— Exercise —
Transcribe the listing exactly, leaving out every picture.

— Given information —
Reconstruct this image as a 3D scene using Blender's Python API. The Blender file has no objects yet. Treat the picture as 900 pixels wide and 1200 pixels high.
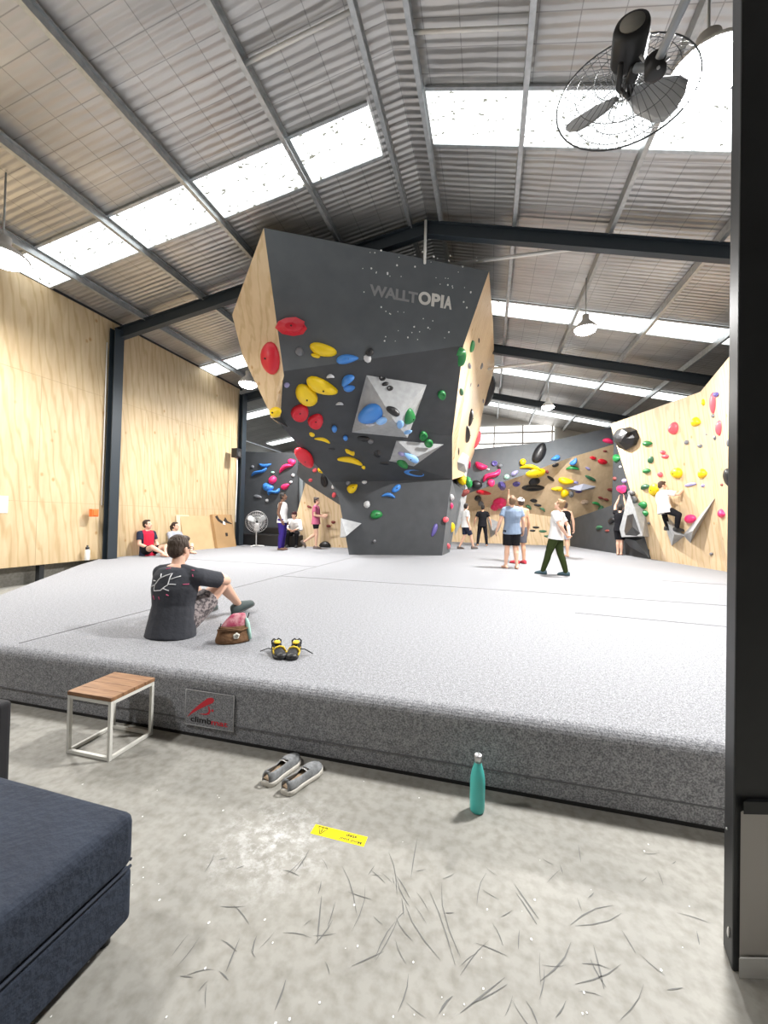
import bpy, bmesh, math, random
from mathutils import Vector as V, Matrix
from mathutils.bvhtree import BVHTree
random.seed(7)
SC=bpy.context.scene
COL=SC.collection
PI=math.pi
def R(d): return math.radians(d)
# ---------------------------------------------------------------- camera model (pinhole, 900x1200 frame)
F,YAW,PIT,ROL,H=478.0,R(14.4),R(-.92),R(-1.35),1.45
MAT=.40
EYE=V((0,0,H))
def ray(px,py):
    x,y,z=(px-450)/F,(py-600)/F,1.0
    c,s=math.cos(ROL),math.sin(ROL); x,y=x*c-y*s,x*s+y*c
    c,s=math.cos(PIT),math.sin(PIT); y,z=y*c+z*s,-y*s+z*c
    wx,wy,wz=x,z,-y
    c,s=math.cos(YAW),math.sin(YAW)
    return V((wx*c-wy*s,wx*s+wy*c,wz))
def atz(px,py,Z=MAT): r=ray(px,py); return EYE+r*((Z-H)/r.z)
def atx(px,py,X): r=ray(px,py); return EYE+r*(X/r.x)
def aty(px,py,Y): r=ray(px,py); return EYE+r*(Y/r.y)
def atp(px,py,pl):
    p,n=pl; r=ray(px,py); return EYE+r*((p-EYE).dot(n)/r.dot(n))
def plane(a,b,c):
    n=(b-a).cross(c-a).normalized()
    if n.dot(EYE-a)<0: n=-n
    return (a,n)
cam=bpy.data.cameras.new('camera'); co=bpy.data.objects.new('camera',cam); COL.objects.link(co)
r0=ray(450,600); rx=(ray(451,600)-r0).normalized(); ry=-(ray(450,601)-r0).normalized(); rz=-r0.normalized()
M4=Matrix((rx,ry,rz)).transposed().to_4x4(); M4.translation=EYE
co.matrix_world=M4
cam.sensor_fit='HORIZONTAL'; cam.sensor_width=36; cam.lens=36*F/900; cam.clip_start=.05; cam.clip_end=200
SC.camera=co
# ---------------------------------------------------------------- materials
MATS={}
def mat(name,col,rough=.6,metal=0,emit=None,estr=1,noise=None,bump=None,spec=.5,alpha=1):
    """noise=(scale,colour2,stretch,lo,hi,detail) bump=(scale,strength,stretch)"""
    if name in MATS: return MATS[name]
    m=bpy.data.materials.new(name); m.use_nodes=True; nt=m.node_tree; b=nt.nodes['Principled BSDF']
    c4=(*col,1); b.inputs['Base Color'].default_value=c4; b.inputs['Roughness'].default_value=rough; b.inputs['Metallic'].default_value=metal
    b.inputs['Specular IOR Level'].default_value=spec
    b.inputs['Alpha'].default_value=alpha
    if emit:
        b.inputs['Emission Color'].default_value=(*emit,1); b.inputs['Emission Strength'].default_value=estr
    def tc(stretch):
        t=nt.nodes.new('ShaderNodeTexCoord'); mp=nt.nodes.new('ShaderNodeMapping'); mp.inputs['Scale'].default_value=stretch
        nt.links.new(t.outputs['Object'],mp.inputs['Vector']); return mp.outputs['Vector']
    if noise:
        sc,c2,st,lo,hi,de=noise
        n=nt.nodes.new('ShaderNodeTexNoise'); n.inputs['Scale'].default_value=sc; n.inputs['Detail'].default_value=de
        nt.links.new(tc(st),n.inputs['Vector'])
        rp=nt.nodes.new('ShaderNodeValToRGB'); rp.color_ramp.elements[0].position=lo; rp.color_ramp.elements[1].position=hi
        rp.color_ramp.elements[0].color=(*c2,1); rp.color_ramp.elements[1].color=c4
        nt.links.new(n.outputs['Fac'],rp.inputs['Fac']); nt.links.new(rp.outputs['Color'],b.inputs['Base Color'])
    if bump:
        sc,st_,st=bump
        n=nt.nodes.new('ShaderNodeTexNoise'); n.inputs['Scale'].default_value=sc; n.inputs['Detail'].default_value=3
        nt.links.new(tc(st),n.inputs['Vector'])
        bp=nt.nodes.new('ShaderNodeBump'); bp.inputs['Strength'].default_value=st_; bp.inputs['Distance'].default_value=.05
        nt.links.new(n.outputs['Fac'],bp.inputs['Height']); nt.links.new(bp.outputs['Normal'],b.inputs['Normal'])
    MATS[name]=m; return m
def mixmul(m,build):
    """multiply the base colour of m by a factor colour made by build(nt)"""
    nt=m.node_tree; b=nt.nodes['Principled BSDF']; mx=nt.nodes.new('ShaderNodeMix'); mx.data_type='RGBA'; mx.blend_type='MULTIPLY'; mx.inputs[0].default_value=1
    s=b.inputs['Base Color']
    if s.is_linked: nt.links.new(s.links[0].from_socket,mx.inputs[6])
    else: mx.inputs[6].default_value=s.default_value
    nt.links.new(build(nt),mx.inputs[7]); nt.links.new(mx.outputs[2],s)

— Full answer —
Reconstruct this image as a 3D scene using Blender's Python API. The Blender file has no objects yet. Treat the picture as 900 pixels wide and 1200 pixels high.
import bpy, bmesh, math, random
from mathutils import Vector as V, Matrix
from mathutils.bvhtree import BVHTree
random.seed(7)
SC=bpy.context.scene
COL=SC.collection
PI=math.pi
def R(d): return math.radians(d)
# ---------------------------------------------------------------- camera model (pinhole, 900x1200 frame)
F,YAW,PIT,ROL,H=478.0,R(14.4),R(-.92),R(-1.35),1.45
MAT=.40
EYE=V((0,0,H))
def ray(px,py):
    x,y,z=(px-450)/F,(py-600)/F,1.0
    c,s=math.cos(ROL),math.sin(ROL); x,y=x*c-y*s,x*s+y*c
    c,s=math.cos(PIT),math.sin(PIT); y,z=y*c+z*s,-y*s+z*c
    wx,wy,wz=x,z,-y
    c,s=math.cos(YAW),math.sin(YAW)
    return V((wx*c-wy*s,wx*s+wy*c,wz))
def atz(px,py,Z=MAT): r=ray(px,py); return EYE+r*((Z-H)/r.z)
def atx(px,py,X): r=ray(px,py); return EYE+r*(X/r.x)
def aty(px,py,Y): r=ray(px,py); return EYE+r*(Y/r.y)
def atp(px,py,pl):
    p,n=pl; r=ray(px,py); return EYE+r*((p-EYE).dot(n)/r.dot(n))
def plane(a,b,c):
    n=(b-a).cross(c-a).normalized()
    if n.dot(EYE-a)<0: n=-n
    return (a,n)
cam=bpy.data.cameras.new('camera'); co=bpy.data.objects.new('camera',cam); COL.objects.link(co)
r0=ray(450,600); rx=(ray(451,600)-r0).normalized(); ry=-(ray(450,601)-r0).normalized(); rz=-r0.normalized()
M4=Matrix((rx,ry,rz)).transposed().to_4x4(); M4.translation=EYE
co.matrix_world=M4
cam.sensor_fit='HORIZONTAL'; cam.sensor_width=36; cam.lens=36*F/900; cam.clip_start=.05; cam.clip_end=200
SC.camera=co
# ---------------------------------------------------------------- materials
MATS={}
def mat(name,col,rough=.6,metal=0,emit=None,estr=1,noise=None,bump=None,spec=.5,alpha=1):
    """noise=(scale,colour2,stretch,lo,hi,detail) bump=(scale,strength,stretch)"""
    if name in MATS: return MATS[name]
    m=bpy.data.materials.new(name); m.use_nodes=True; nt=m.node_tree; b=nt.nodes['Principled BSDF']
    c4=(*col,1); b.inputs['Base Color'].default_value=c4; b.inputs['Roughness'].default_value=rough; b.inputs['Metallic'].default_value=metal
    b.inputs['Specular IOR Level'].default_value=spec
    b.inputs['Alpha'].default_value=alpha
    if emit:
        b.inputs['Emission Color'].default_value=(*emit,1); b.inputs['Emission Strength'].default_value=estr
    def tc(stretch):
        t=nt.nodes.new('ShaderNodeTexCoord'); mp=nt.nodes.new('ShaderNodeMapping'); mp.inputs['Scale'].default_value=stretch
        nt.links.new(t.outputs['Object'],mp.inputs['Vector']); return mp.outputs['Vector']
    if noise:
        sc,c2,st,lo,hi,de=noise
        n=nt.nodes.new('ShaderNodeTexNoise'); n.inputs['Scale'].default_value=sc; n.inputs['Detail'].default_value=de
        nt.links.new(tc(st),n.inputs['Vector'])
        rp=nt.nodes.new('ShaderNodeValToRGB'); rp.color_ramp.elements[0].position=lo; rp.color_ramp.elements[1].position=hi
        rp.color_ramp.elements[0].color=(*c2,1); rp.color_ramp.elements[1].color=c4
        nt.links.new(n.outputs['Fac'],rp.inputs['Fac']); nt.links.new(rp.outputs['Color'],b.inputs['Base Color'])
    if bump:
        sc,st_,st=bump
        n=nt.nodes.new('ShaderNodeTexNoise'); n.inputs['Scale'].default_value=sc; n.inputs['Detail'].default_value=3
        nt.links.new(tc(st),n.inputs['Vector'])
        bp=nt.nodes.new('ShaderNodeBump'); bp.inputs['Strength'].default_value=st_; bp.inputs['Distance'].default_value=.05
        nt.links.new(n.outputs['Fac'],bp.inputs['Height']); nt.links.new(bp.outputs['Normal'],b.inputs['Normal'])
    MATS[name]=m; return m
def mixmul(m,build):
    """multiply the base colour of m by a factor colour made by build(nt)"""
    nt=m.node_tree; b=nt.nodes['Principled BSDF']; mx=nt.nodes.new('ShaderNodeMix'); mx.data_type='RGBA'; mx.blend_type='MULTIPLY'; mx.inputs[0].default_value=1
    s=b.inputs['Base Color']
    if s.is_linked: nt.links.new(s.links[0].from_socket,mx.inputs[6])
    else: mx.inputs[6].default_value=s.default_value
    nt.links.new(build(nt),mx.inputs[7]); nt.links.new(mx.outputs[2],s)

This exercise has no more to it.